Though this chapter builds on the themes and motifs of the previous two it is a great departure. The first chapter sees Stephen, Buck, and Haines, three, in the tower, It introduces the characters, and introduces Stephen’s dilemma; that he did not pray when his mother asked him on her deathbed. It establishes the dynamic of the group and the prejudices of the time and place. The second chapter sees Stephen and Deasy, two, in the school, dealing with history and continuing where the last chapter left off- usurper… This third chapter sees Stephen, and then there was one, by himself walking to deliver Deasy’s letter. Along the way Joyce uses both a mix of first and third person.

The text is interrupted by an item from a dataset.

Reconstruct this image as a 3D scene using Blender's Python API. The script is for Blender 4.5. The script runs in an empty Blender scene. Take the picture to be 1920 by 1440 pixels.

This stylistic choice gives the impression of being in Stephen’s head and has a dizzying effect. It seems as though this part is the most heavy in references thus far, most being of a religious tone. It feels like a bridge, between what has come before and what will follow. It has a pensive tone and follows Stephen on what is essentially a walk along the water. Sight and vision emerge, yet again, and meander with perception. Stephen looks around and almost free-associates to what he “sees” which complicates sight when the references to Aristotle are introduced; “Aristotle argues that color is the ‘peculiar object’ of sight, as sound is that of hearing” (Gifford, 45).
Blamires suggests “Stephen’s starting- point is that things are presented to us under the shifting mode of their visibility.” (Blamires, 14) It is within this web of visibility that Stephen is struggling to ‘see’ who he is. There are a number of deaths by water alluded to in this very personal chapter, which makes sense, in the Odyssey Odysseus is still lost at see and presumed dead, though Menelaus discovers that he is marooned on Calypso's island.

1. “A drowning man. His human eyes scream to me out of the horror of his death. I….With him together down…I could not save her. Waters: bitter death; lost” (46). Here drowning and death mingle with the memory of his mother and his powerlessness. This couples with the idea that the Irish are helpless against the British- He envies Buck who had the courage to save someone (45). Also the idea of destiny- there is a higher power at work, this idea is made more interesting in reference to themes and structure borrowed from the Odyssey, a story obsessed with destiny.

2. A corpse rising saltwater from the undertow, bobbing landward, a pace a pace a porpoise. There he is. Hook it quick. Sink though he be beneath the watery floor. We have him. Easy now” (50). This references, perhaps, the man that was mentioned in the previous chapter, that they were waiting to surface.

The most significant line for me is when Stephen hypothesizes about Kevin Egan: “They have forgotten Kevin Egan, not he them” (44). This doubles back on the idea of history and memory- the two are closely related, yet not necessarily the same thing, and curiously both have a great deal to do with sight.